George Daley is an author, who writes non-fiction books about highly speculative subjects such as ESP, ley lines, pyramid power and the like, ranging from the pseudo-scientific to the frankly mystical. He enjoys researching and writing them, and they sell well enough to provide a reasonable income. He is happily married to Sara, a highly successful and wealthy art dealer, and his only problem is in finding a suitable subject for his next book. Sara is in Chicago on business and George is relaxing alone. He is thinking about visiting his father, in a retirement home in a small town in New England, when coincidentally the phone rings and he learns of his father's death.

Going through his father's effects, George comes across old photographs showing his mother and father with another, rather glamorous couple whom he cannot remember ever meeting, even though one of the photographs is of himself, about ten years old, with the couple. He also finds an old copy of the show-business magazine, Variety, with a photograph of the same couple, the English stage and film stars Jeffrey Hart and Lauren (Larry) Paige, on their marriage.

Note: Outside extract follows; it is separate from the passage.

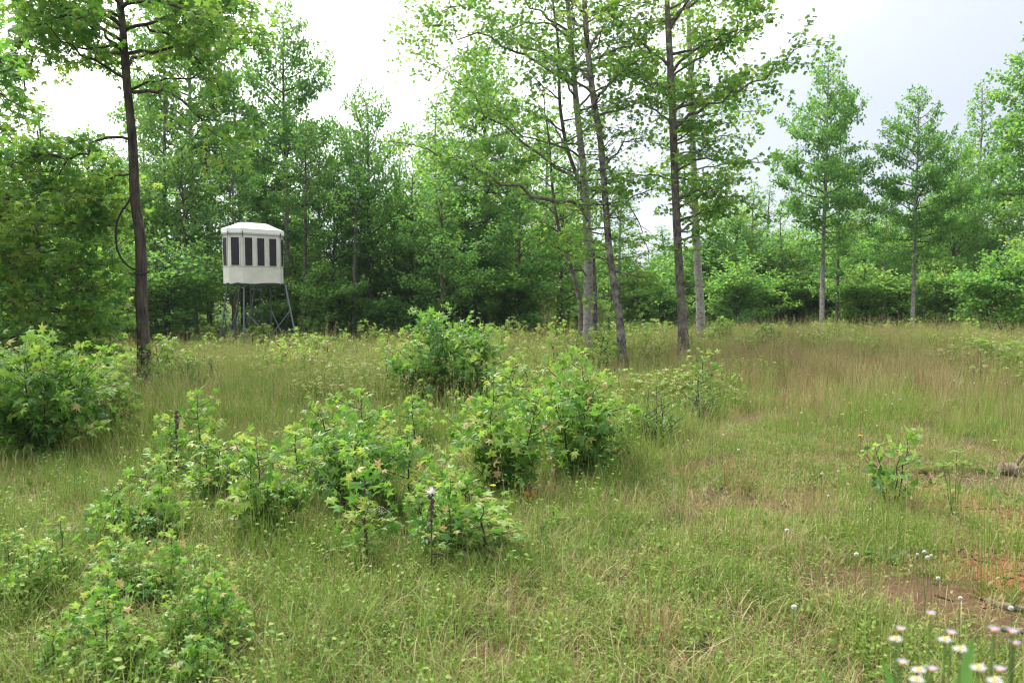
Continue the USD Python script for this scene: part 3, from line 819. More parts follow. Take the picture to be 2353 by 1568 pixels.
# ------------------------------------------------------------------ humid air
hz = usdkit.material(stage, '/World/Looks/humid_air', {"v": ("principled_volume", {"color": (.86, .93, 1.0), "density": .0002, "anisotropy": .2})}, [], volume="v.volume")
hb = trimesh.creation.box([860, 720, 34])
hb.apply_translation([0, 290, 15])
tag(tri('/World/haze', hb, hz, False), 'thin pale haze lying over the meadow and the wood', 'haze', kind='stuff')

# ------------------------------------------------------------------ the raised blind
blindM = plain('weathered_canvas', (.57, .555, .50), .8, .15, scale=2.2, bump=.12, dist=.02, lo=.84, hi=1.06)
roofM = plain('white_canvas_roof', (.66, .66, .645), .7, .2, scale=4.0, bump=.2, dist=.03, lo=.95, hi=1.03)
trimM = plain('canvas_trim', (.58, .57, .53), .7, .2, bump=.05)
meshM = plain('dark_window_screen', (.010, .009, .013), .4, .35, bump=.05)
flapM = plain('dark_window_flap', (.014, .013, .019), .5, .3, bump=.05)
strapM = plain('black_strap', (.02, .02, .02), .6)
steelM = plain('painted_grey_steel', (.085, .10, .108), .45, .5, scale=30, bump=.05)
deckM = plain('dark_platform', (.04, .04, .042), .7)
YB = 28.0
kB = YB / F                       # metres to a picture pixel at the blind
cz = lambda v: EYE + (680 - v) * kB
orig = foot(585, YB)
BL = thing('hunting_blind', orig, 'white canvas hunting blind with dark windows on a grey steel tower', 'hunting blind')
Wf, Cf, Sf = 1.60, .52, .50          # front, corner and side widths of the eight-sided cabin
hx = Wf / 2 + Cf / math.sqrt(2)
hy = Sf / 2 + Cf / math.sqrt(2)
plan = np.array([(-Wf / 2, -hy), (Wf / 2, -hy), (hx, -Sf / 2), (hx, Sf / 2), (Wf / 2, hy), (-Wf / 2, hy), (-hx, Sf / 2), (-hx, -Sf / 2)])
al = rad(45.5)
rot = np.array([[math.cos(al), -math.sin(al)], [math.sin(al), math.cos(al)]])
plan = plan @ rot.T * .87
z0, z1 = cz(651) - orig[2], cz(538) - orig[2]


def wall_ring(poly, za, zb, ins=0.0):
    c = poly * (1 - ins)
    return np.vstack([np.c_[c, np.full(8, za)], np.c_[c, np.full(8, zb)]])


zs, zt = cz(611) - orig[2], cz(550) - orig[2]
# eight wall panels, each slightly bowed, and the windows set in them
win_of = {0: 3, 7: 1, 6: 1, 1: 1, 2: 1, 3: 1, 4: 3, 5: 1}
rb = np.random.default_rng(5)
wn = fn_ = sn = 0
out = lambda a, b: nrm(np.array([(b - a)[1], -(b - a)[0], 0.0]))
for k in range(8):
    a, b = np.r_[plan[k], 0], np.r_[plan[(k + 1) % 8], 0]
    L = np.linalg.norm(b - a)
    ex = (b - a) / L
    no = out(a[:2], b[:2]) if False else nrm(np.array([ex[1], -ex[0], 0]))
    nx, nz = 9, 12
    S, Z = np.meshgrid(np.linspace(0, 1, nx), np.linspace(0, 1, nz), indexing='ij')
    bow = .018 * np.sin(np.pi * S) * np.sin(np.pi * Z) + .008 * (meshkit.fbm(np.stack([S * 3 + k * 7, Z * 4, S * 0], -1), 3, k) - .5) * np.sin(np.pi * S)
    hem = -.02 * np.sin(np.pi * S * 2 + k) * (Z < .01)
    V = a + ex * (S * L)[..., None] + no * bow[..., None] + np.array([0, 0, 1.0]) * (z0 + (z1 - z0) * Z + hem)[..., None]
    q = np.array([[i * nz + j, (i + 1) * nz + j, (i + 1) * nz + j + 1, i * nz + j + 1] for i in range(nx - 1) for j in range(nz - 1)])
    put(f"{BL}/wall_panel" + (f"_{k:03d}" if k else ""), V.reshape(-1, 3), q, blindM, None, True)
    # seam strip along the sill line
    box = lambda c, sx, sy, sz: trimesh.creation.box([sx, sy, sz], transform=np.vstack([np.c_[np.c_[ex, no, [0, 0, 1]], c], [0, 0, 0, 1]]))
    tri(f"{BL}/sill_seam" + (f"_{k:03d}" if k else ""), box(a + ex * L / 2 + no * .019 + np.array([0, 0, zs - .03]), L * .97, .006, .012), trimM)
    m = win_of[k]
    for w in range(m):
        cx = L * (w + .5) / m if m > 1 else L * .5
        cx = L * .485 + (w - 1) * .45 if m == 3 else cx
        ww = .27 if m == 3 else L * .60
        nm = f"{BL}/window" + (f"_{wn:03d}" if wn else "")
        tri(nm, box(a + ex * cx + no * .024 + np.array([0, 0, (zs + zt) / 2]), ww, .012, zt - zs), meshM)
        tri(nm + "/flap", box(a + ex * cx + no * .036 + np.array([0, 0, zs + (zt - zs) * .70]), ww * .96, .008, (zt - zs) * .58), flapM)
        for s in (-1, 1):
            tri(nm + "/edge_tape" + ("" if s < 0 else "_001"), box(a + ex * (cx + s * (ww / 2 + .012)) + no * .027 + np.array([0, 0, (zs + zt) / 2]), .024, .010, zt - zs + .04), trimM)
        wn += 1
    # hanging black strap at each corner under the eave
    sn_name = f"{BL}/strap" + (f"_{sn:03d}" if sn else "")
    Q = np.array([a + no * .05 + np.array([0, 0, z1 + .03]), a + no * .055 + ex * .01 + np.array([0, 0, z1 - .09]), a + no * .05 - ex * .012 + np.array([0, 0, z1 - .20])])
    tri(sn_name, trimesh.Trimesh(*tube(Q, [.014, .012, .006], 5, True), process=False), strapM)
    sn += 1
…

Back in New York, George is trying to find out more about the Harts, when, walking home he sees in the gutter a playing card, the Ace of Hearts, and struck by the coincidence, picks it up. Then, a few blocks later, displayed in a bakery window is a cake in the shape of a playing card; the Ace of Hearts. He has just found the subject of his next book, coincidence, and indeed George is about to be swept away by a deluge of coincidences.

Without giving away too much of a tortuous, twisted, tangled plot, George finds that he has an identical twin, Larry Hart, who is, unfortunately, as charming and unscrupulous as George is dull and honest. Larry is also in immediate danger of being caught and disposed of by certain unhappy business associates. When Larry finds out about his double, he realises what an opportunity has presented itself, and promptly takes advantage of it.

The presentation is intriguing. Each of the three protagonists, George, Sara and Larry, is allowed to tell part of the story from their own individual points of view, which I think helps hold the reader's attention. Also, I was fascinated by some of the examples of coincidence, or 'synchronicity' as Jung termed the phenomenon, which George found in his research on the subject. Although the uneasy blend of mystery and pseudo-science fiction does not quite come off, the twists and turns of the plot are riveting, and the unexpected developments flow from a highly inventive imagination.